■ **SUPPLIED RECORDS**
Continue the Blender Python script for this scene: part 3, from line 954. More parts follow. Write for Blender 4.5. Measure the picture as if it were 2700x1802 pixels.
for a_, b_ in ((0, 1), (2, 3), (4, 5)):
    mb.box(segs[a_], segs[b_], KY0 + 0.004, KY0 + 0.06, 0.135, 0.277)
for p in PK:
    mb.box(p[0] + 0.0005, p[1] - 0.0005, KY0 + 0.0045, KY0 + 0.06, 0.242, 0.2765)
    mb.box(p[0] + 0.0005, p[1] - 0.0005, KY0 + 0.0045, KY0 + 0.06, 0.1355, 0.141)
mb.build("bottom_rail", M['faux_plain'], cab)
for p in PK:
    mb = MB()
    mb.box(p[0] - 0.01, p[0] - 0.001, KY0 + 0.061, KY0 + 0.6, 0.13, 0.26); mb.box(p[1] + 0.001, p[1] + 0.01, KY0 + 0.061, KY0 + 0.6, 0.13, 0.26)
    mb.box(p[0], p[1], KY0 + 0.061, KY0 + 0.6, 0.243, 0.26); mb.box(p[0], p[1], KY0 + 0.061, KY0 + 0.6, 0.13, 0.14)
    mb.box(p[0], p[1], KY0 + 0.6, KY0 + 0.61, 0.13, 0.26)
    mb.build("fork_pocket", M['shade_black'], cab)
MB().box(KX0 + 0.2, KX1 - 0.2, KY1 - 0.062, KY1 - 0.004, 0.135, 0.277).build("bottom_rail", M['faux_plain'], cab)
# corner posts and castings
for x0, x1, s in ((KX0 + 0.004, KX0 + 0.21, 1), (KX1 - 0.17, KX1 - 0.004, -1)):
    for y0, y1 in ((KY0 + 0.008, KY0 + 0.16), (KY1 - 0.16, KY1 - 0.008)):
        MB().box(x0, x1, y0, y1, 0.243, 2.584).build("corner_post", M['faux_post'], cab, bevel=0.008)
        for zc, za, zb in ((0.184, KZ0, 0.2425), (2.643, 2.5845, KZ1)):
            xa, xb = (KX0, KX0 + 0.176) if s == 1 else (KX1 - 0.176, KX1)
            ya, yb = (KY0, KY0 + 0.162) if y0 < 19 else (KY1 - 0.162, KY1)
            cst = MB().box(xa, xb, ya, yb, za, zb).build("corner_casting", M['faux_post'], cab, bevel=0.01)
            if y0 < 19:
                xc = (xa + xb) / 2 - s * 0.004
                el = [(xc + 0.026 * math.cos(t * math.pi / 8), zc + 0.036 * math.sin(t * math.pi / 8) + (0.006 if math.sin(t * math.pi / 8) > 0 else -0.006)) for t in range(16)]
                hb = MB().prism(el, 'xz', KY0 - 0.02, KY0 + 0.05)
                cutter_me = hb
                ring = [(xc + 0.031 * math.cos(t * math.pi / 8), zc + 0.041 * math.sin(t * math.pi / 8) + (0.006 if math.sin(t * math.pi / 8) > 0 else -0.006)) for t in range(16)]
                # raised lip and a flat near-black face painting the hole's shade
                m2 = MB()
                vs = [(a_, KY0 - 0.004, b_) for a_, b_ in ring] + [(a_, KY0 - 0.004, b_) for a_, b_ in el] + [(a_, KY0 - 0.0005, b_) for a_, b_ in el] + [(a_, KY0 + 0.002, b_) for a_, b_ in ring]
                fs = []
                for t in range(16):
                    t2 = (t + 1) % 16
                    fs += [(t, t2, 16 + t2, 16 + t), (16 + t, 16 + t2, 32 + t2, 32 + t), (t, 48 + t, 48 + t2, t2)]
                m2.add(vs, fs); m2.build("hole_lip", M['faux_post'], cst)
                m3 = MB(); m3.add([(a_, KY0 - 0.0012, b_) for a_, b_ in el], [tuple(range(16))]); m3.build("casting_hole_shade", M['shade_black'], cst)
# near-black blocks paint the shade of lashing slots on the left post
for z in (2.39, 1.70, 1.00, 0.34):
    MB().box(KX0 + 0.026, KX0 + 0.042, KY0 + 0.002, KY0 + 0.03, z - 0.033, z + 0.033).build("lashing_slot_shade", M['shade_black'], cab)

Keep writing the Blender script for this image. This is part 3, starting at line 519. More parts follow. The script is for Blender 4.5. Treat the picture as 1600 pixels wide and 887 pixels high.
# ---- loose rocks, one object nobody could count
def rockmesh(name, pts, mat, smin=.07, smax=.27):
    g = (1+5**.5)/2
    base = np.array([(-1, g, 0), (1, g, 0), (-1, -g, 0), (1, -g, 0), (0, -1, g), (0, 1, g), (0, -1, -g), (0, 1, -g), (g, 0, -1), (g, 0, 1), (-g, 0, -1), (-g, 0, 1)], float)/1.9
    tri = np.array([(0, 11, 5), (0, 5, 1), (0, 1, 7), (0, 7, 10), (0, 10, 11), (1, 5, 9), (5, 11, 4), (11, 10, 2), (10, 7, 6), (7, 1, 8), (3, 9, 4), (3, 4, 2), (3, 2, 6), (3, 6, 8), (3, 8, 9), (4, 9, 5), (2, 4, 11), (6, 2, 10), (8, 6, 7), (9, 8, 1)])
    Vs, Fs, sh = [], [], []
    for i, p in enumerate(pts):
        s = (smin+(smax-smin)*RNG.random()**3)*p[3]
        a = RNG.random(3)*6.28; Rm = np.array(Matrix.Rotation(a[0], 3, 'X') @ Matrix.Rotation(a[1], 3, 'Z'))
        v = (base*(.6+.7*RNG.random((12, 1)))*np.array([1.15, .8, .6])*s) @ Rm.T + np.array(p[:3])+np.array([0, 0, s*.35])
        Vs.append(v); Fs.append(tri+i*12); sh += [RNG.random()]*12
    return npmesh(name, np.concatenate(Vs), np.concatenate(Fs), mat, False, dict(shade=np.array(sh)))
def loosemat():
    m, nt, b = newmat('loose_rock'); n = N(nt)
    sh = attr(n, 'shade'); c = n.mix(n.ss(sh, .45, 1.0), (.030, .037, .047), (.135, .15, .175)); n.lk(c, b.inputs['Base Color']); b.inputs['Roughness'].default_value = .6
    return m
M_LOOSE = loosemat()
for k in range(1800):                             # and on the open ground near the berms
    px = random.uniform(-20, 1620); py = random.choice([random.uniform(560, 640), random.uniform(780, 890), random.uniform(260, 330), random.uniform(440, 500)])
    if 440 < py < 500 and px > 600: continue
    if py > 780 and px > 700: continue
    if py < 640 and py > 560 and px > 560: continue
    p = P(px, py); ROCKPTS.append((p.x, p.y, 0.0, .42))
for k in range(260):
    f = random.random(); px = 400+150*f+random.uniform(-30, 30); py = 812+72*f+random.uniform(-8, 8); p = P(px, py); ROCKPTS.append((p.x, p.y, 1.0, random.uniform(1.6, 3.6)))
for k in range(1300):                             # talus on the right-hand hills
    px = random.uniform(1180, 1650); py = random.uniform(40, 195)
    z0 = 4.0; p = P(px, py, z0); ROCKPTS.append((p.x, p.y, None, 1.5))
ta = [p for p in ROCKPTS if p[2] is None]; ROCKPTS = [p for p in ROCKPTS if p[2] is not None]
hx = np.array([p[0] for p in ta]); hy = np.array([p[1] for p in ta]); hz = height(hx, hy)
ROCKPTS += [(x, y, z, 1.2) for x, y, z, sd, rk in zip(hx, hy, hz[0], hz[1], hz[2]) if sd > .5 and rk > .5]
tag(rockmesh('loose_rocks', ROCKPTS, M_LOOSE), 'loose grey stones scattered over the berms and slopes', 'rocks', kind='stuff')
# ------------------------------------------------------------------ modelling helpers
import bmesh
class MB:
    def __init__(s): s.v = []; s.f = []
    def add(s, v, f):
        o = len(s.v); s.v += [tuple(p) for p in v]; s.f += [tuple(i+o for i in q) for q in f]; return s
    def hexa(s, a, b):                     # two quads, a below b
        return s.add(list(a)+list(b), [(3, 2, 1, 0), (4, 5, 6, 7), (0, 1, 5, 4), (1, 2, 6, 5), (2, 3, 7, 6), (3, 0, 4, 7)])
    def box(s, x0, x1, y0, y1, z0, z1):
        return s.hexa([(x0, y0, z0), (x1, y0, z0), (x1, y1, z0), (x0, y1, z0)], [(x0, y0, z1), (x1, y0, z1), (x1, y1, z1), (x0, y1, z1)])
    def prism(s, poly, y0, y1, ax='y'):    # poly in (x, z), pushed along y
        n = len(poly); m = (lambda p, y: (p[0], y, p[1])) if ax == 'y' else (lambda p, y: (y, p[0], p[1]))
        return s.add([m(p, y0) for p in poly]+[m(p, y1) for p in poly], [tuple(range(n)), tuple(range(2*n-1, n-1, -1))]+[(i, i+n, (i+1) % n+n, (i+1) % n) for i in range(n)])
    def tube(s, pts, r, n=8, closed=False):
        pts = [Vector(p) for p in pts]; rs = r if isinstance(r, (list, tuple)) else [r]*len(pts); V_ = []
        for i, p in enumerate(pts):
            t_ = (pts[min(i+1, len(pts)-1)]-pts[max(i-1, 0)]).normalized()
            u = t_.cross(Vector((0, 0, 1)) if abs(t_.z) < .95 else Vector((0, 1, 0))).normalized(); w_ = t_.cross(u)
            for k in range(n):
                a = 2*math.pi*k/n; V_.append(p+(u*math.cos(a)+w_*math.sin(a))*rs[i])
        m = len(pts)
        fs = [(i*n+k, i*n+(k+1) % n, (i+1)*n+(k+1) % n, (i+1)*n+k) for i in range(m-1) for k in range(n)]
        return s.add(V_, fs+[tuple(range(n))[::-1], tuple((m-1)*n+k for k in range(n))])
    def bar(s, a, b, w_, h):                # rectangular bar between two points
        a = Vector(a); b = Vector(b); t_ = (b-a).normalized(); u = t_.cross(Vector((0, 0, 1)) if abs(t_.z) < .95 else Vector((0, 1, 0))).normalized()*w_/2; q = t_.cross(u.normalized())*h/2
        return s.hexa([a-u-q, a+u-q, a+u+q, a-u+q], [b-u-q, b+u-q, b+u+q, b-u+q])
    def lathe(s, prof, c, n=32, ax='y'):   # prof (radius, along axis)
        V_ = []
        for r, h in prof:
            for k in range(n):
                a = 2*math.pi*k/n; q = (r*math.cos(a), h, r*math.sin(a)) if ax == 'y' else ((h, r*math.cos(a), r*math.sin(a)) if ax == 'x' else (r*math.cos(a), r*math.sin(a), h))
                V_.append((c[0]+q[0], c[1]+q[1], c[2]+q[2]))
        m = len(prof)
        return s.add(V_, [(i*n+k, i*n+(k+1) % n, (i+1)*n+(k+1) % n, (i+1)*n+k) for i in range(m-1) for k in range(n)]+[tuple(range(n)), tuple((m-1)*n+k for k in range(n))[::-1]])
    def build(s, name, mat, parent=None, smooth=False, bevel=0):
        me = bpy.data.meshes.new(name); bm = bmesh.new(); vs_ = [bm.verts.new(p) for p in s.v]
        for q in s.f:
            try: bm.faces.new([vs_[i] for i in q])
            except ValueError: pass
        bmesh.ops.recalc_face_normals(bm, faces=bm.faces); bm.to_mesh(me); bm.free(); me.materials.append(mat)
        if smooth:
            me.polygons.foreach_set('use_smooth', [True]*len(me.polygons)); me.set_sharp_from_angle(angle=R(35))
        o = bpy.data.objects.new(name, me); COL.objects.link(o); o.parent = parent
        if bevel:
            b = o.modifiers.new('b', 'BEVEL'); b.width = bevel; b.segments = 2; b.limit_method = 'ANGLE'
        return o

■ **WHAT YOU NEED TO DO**
Identify the lines that hold the word "part". Copy every one of them.

■ **EXERCISE ANSWER**
Continue the Blender Python script for this scene: part 3, from line 954. More parts follow. Write for Blender 4.5. Measure the picture as if it were 2700x1802 pixels.
Keep writing the Blender script for this image. This is part 3, starting at line 519. More parts follow. The script is for Blender 4.5. Treat the picture as 1600 pixels wide and 887 pixels high.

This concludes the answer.